Thursday, May 17, 2018

Mexican American War

By 1846, Polk began to prepare a war message to Congress, justifying hostilities on the grounds of Mexican refusal to pay U.S. claims and refusal to negotiate with Slidell. That evening he received word that Mexican troops had crossed the Rio Grande on April 25 and attacked Taylor’s troops, killing or injuring 16 of them. In his quickly revised war message, Polk claimed that Mexico had “invaded our territory and shed American blood on American soil.”
Congress overwhelmingly approved a declaration of war on May 13, but the United States entered the war divided. Democrats, especially those in the Southwest, strongly favored the conflict. Most Whigs viewed Polk’s motives as conscienceless land grabbing. Indeed, from the outset, Whigs in both the Senate and the House challenged the veracity of Polk’s assertion that the initial conflict between U.S. and Mexican forces had taken place in U.S. territory. Further, legislators were at odds over whether Polk had the right to unilaterally declare that a state of war existed. Principally at issue was where the encounter had actually taken place and the willingness of Americans to acknowledge the Mexican contention that the Nueces River formed the border between the two countries. Active Whig opposition not only to the legitimacy of Polk’s claim but also to the war itself continued well into the conflict. In December 1846 Polk accused his Whig doubters of treason. In January 1847 the by-then Whig-controlled House voted 85 to 81 to censure Polk for having “unnecessarily and unconstitutionally” initiated war with Mexico.
Abolitionists saw the war as an attempt by the slave states to extend slavery and enhance their power with the creation of additional slave states out of the soon-to-be-acquired Mexican lands. One abolitionist who agreed with that interpretation was author Henry David Thoreau, who was incarcerated in July 1846 when he refused to pay six years’ worth of back poll taxes because he felt the U.S. government’s prosecution of the war with Mexico was immoral. 
When war broke out, former Mexican president and general Antonio López de Santa Anna contacted Polk. The U.S. president arranged for a ship to take Santa Anna from his exile in Cuba to Mexico for the purpose of working for peace. Instead of acting for peace, however, on his return, Santa Anna took charge of the Mexican forces.
By the end of the war, Polk had assigned Nicholas Trist, chief clerk in the State Department, to accompany Scott’s forces and to negotiate a peace treaty. But after a long delay in the formation of a new Mexican government capable of negotiations, Polk grew impatient and recalled Trist. Trist, however, disobeyed his instructions and on February 2, 1848, signed the Treaty of Guadalupe Hidalgo. According to the treaty, which was subsequently ratified by both national congresses, Mexico ceded to the United States nearly all the territory now included in the states of New Mexico, Utah, Nevada, Arizona, California, Texas, and western Colorado for $15 million and U.S. assumption of its citizens’ claims against Mexico. Zachary Taylor emerged as a national hero and succeeded Polk as president in 1849. The war reopened the slavery-extension issue, which had been largely dormant since the Missouri Compromise.

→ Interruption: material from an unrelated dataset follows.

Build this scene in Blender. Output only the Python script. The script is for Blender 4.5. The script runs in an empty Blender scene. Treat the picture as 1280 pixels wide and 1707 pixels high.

https://www.history.com/topics/mexican-american-war

1 comment:

  1. Once again amazing post Richard! I love the vivid detail about the Mexican American war including not only the major events but also the people such as Henry David throw Polk and Nicholas Trist. My personal favorite battle from the Spanish American war is the battle of Palo Alto which oddly did not take place in California at all. In fact it took place north of the Rio Grande River near present-day Brownsville Texas. While this battle has nothing to do with California, I still found it quite interesting in that it was an upset victory for the Americans who defeated a superior Mexican force.